You can already see what site someone visits with HTTPS. It's in the Client Hello, and is important for things like L4 load balancing (e.g. HAProxy can look at the host to choose what backend to forward the TCP packets for that connection to without terminating TLS). It's also important for network operators (e.g. you at home) to be able to filter unwanted traffic (e.g. Google's).

I don't think seeing the site is too important, although there are TLS extensions to encrypt that, too[0]. In practice, a huge chunk of sites still have unique IPs, so seeing that someone is connecting to 1.2.3.4 gives you a pretty good idea of what site they're visiting. That's even easier if they're using plaintext DNS (i.e. instead of DoH) so that you can correlate "dig -t a example.com => 1.2.3.4" followed immediately by a TCP connection to 1.2.3.4. CDNs like Cloudflare can mitigate that for a lot of sites, but not millions of others.

However, the page you're fetching from that domain is encrypted, and that's vastly more sensitive. It's no big deal to visit somemedicinewebsite.com in a theocratic region like Iran or Texas. It may be a very big deal to be caught visiting somemedicinewebsite.com/effective-abortion-meds/buy. TLS blocks that bit of information. Today, it still exposes that you're looking at plannedparenthood.com, until if/when TLS_ECH catches on and becomes pervasive. That's a bummer. But you still have plausible deniability to say "I was just looking at it so I could see how evil it was", rather than having to explain why you were checking out "/schedule-an-appointment".

[0]https://developers.cloudflare.com/ssl/edge-certificates/ech/

The CIA’s website was a very early adopter of HTTPS across the board, for this very reason.
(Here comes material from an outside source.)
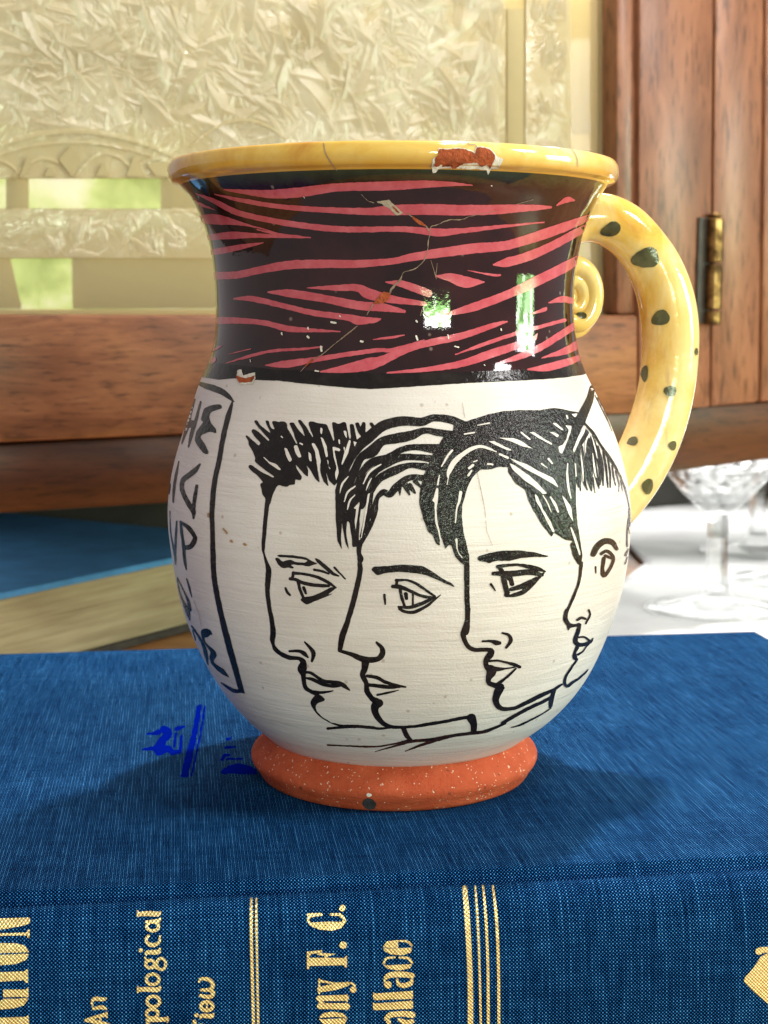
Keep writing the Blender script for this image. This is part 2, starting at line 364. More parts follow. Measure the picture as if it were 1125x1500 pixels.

Most of the site hosted general information about the agency and its functions, but they also had a section where you could provide information.

Great point, and an excellent illustration. If it was trivial for an adversary to see that some people were visiting http://cia.gov/visitor-center-and-gift-shop-hours, but others were visiting https://cia.gov/[we-can't-see-this-part], they'd know exactly who to concentrate their rubber hose cryptography efforts on.

> But you still have plausible deniability to say "I was just looking at it so I could see how evil it was", rather than having to explain why you were checking out "/schedule-an-appointment".

TLS traffic analysis can still reveal which pages you accessed with some degree of confidence, based on packet sizes, timings, external resources that differ between pages (e.g. images)

https://blog.cloudflare.com/announcing-encrypted-client-hell...

Yes that's why I listed a couple reasons why adopting ECH everywhere is not straightforwardly all good. The network operator one in particular is I think quite important. It happens that the same company with the largest pushes for "privacy" (Google) has also been constantly making it more difficult to make traffic transparent to the actual device owner (e.g. making it so you can't just drop a CA onto your phone and have all apps trust it). Things like DoH, ECH, and ubiquitous TLS (with half the web making an opaque connection to the same Cloudflare IPs) then become weaponized against device owners.

AFAIK it's still not that widely adopted or can be easily blocked/disabled on a network though.

That sounds like an Android issue, not a TLS issue. If I need to break TLS I can add my own CA. Not having TLS is not the solution. Google will find other ways to take control from you.